Together, we were driving to Wilbur Watson’s home.

Looking back on it, I can’t imagine what the nerves were doing inside her as each mile brought her closer to the past and her future.

I can’t imagine what was going through his mind as he sat inside his home, looking at the clock, knowing with each passing minute that his past was finally going to become his present.

All I knew for sure was I was along for the ride — for moral support, for emotional support, for whatever role I would be needed.

So much is foggy now, the circumference of that day slipping away from the memory banks, but I remember vividly the first time they saw each other.

He stood looking at her. She stood looking at him. That pause, so brief, so awkward — what were they thinking as they saw each other?

But what could they do but embrace and cry? Father and daughter, hugging each other and holding each other for the first time in a long time.

I was blind-sided by what came next.

I remember feeling the emotion rise up inside me just by bearing witness to that moment in time. It was that which surprised me most, I suppose.

I never expected my own eyes to fight back the tears of seeing this reunion, but the emotion of the moment was simply too much. I looked away, I remember that. I looked at the floor, I remember that. I remember feeling the first few tears escape down my cheeks.

I remember thinking, “I shouldn’t be here” for such a touching and emotional moment in two people’s lives — a moment that should be shared alone.

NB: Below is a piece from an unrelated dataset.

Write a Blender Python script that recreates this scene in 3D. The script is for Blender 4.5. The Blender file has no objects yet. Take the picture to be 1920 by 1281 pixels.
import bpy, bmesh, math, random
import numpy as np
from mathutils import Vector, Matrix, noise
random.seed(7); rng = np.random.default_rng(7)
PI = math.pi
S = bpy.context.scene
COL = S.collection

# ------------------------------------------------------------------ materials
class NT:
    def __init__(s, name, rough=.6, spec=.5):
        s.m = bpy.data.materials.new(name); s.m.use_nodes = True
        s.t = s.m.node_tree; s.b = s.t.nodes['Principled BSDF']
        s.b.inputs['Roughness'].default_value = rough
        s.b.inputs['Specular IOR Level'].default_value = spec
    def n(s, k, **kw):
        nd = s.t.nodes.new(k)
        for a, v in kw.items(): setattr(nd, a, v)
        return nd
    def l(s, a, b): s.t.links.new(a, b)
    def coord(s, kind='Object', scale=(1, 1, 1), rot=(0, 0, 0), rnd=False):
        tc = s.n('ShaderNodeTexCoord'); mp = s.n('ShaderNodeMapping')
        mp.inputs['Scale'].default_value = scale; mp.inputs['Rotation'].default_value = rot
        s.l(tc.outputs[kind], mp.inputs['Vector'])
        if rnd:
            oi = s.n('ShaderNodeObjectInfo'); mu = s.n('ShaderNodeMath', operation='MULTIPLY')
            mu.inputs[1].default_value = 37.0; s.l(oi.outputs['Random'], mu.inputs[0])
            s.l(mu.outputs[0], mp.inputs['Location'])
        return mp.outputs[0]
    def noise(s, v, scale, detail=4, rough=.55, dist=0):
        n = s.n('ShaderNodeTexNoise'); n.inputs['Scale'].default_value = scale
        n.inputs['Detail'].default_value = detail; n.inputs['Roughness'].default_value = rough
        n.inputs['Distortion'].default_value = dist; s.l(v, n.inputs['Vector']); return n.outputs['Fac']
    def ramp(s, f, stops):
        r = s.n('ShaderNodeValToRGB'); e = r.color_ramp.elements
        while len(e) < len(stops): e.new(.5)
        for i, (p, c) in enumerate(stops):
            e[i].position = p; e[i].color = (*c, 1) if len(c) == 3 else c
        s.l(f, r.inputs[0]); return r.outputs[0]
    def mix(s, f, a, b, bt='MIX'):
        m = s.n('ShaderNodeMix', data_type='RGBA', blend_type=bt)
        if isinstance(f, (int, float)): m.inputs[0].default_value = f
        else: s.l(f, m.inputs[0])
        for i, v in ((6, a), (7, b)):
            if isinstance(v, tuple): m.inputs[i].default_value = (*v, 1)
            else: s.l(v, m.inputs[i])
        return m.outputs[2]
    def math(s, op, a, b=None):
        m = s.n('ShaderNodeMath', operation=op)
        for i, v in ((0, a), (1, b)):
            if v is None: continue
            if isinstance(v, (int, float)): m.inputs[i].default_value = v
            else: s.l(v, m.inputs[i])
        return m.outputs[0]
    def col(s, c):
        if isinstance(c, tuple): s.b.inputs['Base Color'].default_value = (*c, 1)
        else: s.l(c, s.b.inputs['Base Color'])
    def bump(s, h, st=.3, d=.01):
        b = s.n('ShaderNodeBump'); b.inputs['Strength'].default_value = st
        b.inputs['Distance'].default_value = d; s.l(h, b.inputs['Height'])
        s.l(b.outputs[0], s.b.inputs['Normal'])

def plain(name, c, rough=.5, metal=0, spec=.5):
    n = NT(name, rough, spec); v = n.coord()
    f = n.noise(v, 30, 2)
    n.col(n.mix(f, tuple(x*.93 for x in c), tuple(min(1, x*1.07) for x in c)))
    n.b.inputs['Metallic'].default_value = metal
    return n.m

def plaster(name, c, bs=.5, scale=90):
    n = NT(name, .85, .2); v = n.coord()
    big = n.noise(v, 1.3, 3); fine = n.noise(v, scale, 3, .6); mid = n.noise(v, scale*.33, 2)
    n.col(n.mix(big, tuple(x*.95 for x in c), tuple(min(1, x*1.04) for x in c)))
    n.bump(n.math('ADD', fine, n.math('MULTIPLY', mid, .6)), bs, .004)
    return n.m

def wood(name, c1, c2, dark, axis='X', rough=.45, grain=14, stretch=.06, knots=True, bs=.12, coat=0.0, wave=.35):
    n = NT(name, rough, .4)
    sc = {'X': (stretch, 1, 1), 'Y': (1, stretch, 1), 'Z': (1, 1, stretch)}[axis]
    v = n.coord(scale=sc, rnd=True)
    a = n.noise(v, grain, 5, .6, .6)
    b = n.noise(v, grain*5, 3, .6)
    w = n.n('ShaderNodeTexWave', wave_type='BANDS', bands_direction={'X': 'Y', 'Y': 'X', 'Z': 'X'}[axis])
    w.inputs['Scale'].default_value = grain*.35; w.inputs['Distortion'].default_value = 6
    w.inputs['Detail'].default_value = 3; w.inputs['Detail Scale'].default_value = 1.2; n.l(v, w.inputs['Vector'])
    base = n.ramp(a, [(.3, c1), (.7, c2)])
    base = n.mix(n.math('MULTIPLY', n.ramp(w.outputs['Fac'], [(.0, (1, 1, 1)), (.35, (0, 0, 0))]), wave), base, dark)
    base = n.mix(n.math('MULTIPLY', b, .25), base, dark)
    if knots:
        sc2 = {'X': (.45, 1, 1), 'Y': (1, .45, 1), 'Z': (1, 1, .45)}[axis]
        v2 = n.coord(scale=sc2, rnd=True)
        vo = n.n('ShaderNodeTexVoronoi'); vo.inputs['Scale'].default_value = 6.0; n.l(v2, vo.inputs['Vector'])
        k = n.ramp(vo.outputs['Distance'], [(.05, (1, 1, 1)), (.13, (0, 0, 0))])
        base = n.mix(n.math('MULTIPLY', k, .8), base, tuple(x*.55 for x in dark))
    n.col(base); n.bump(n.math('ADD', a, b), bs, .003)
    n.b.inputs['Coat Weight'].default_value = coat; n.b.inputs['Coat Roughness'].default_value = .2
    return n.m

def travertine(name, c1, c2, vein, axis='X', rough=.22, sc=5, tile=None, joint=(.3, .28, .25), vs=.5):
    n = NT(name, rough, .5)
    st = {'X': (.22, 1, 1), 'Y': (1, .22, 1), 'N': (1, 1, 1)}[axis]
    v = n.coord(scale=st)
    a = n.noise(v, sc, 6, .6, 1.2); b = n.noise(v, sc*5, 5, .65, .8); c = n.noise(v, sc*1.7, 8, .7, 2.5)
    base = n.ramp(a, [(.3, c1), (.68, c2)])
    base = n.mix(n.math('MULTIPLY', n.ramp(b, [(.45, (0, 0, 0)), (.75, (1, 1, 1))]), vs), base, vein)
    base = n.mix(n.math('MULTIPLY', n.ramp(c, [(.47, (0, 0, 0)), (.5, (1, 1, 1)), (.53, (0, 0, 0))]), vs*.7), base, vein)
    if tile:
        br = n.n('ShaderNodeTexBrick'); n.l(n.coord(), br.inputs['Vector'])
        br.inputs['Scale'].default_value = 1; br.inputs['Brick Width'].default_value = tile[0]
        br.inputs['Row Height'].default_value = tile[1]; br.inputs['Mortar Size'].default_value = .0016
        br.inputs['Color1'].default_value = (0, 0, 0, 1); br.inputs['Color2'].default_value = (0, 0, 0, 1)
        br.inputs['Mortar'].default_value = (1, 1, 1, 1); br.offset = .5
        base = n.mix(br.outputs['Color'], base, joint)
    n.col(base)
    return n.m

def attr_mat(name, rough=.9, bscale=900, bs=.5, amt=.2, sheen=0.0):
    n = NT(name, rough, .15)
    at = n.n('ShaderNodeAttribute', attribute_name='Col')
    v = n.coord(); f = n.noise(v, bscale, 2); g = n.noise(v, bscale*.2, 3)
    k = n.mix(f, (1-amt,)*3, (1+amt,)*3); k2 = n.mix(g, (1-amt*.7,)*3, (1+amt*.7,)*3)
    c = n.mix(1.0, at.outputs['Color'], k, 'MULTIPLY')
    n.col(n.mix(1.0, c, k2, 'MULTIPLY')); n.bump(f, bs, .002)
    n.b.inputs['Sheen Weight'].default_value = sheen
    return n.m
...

Yet there I was — not quite the fly on the wall, not quite the elephant in the room — seeing a family renewed.

All these years later, I am glad I was there. Not just for her, but to see such a hopeful moment come to life in front of my very eyes.

Over the decades since, I’ve grown apart from my Maine roots, losing touch with family and friends except through the miracle of Facebook and my rare sojourns back home.

I don’t really know how the father-daughter relationship grew going forward — though she is listed in his obituary as his daughter and she is also Facebook friends with his other children, as well.

I can only hope from that moment sprung a new branch of her family tree and I hope it made her life a little better going forward.

I sent her a note through Facebook, telling her I never forgot that day when she met Wilbur for the first time. She replied to me, saying she too remember it like yesterday, and, she added, she never really thanked me for being so supportive back then.

Needless to say, she didn’t have to.

Bearing witness to that moment perhaps still reminds me there is hope for tomorrow in everybody’s lives.I think that’s why I’ve never forgotten that day.

Rest in peace, Wilbur Watson. Though we only met just once, I’ll never forget you.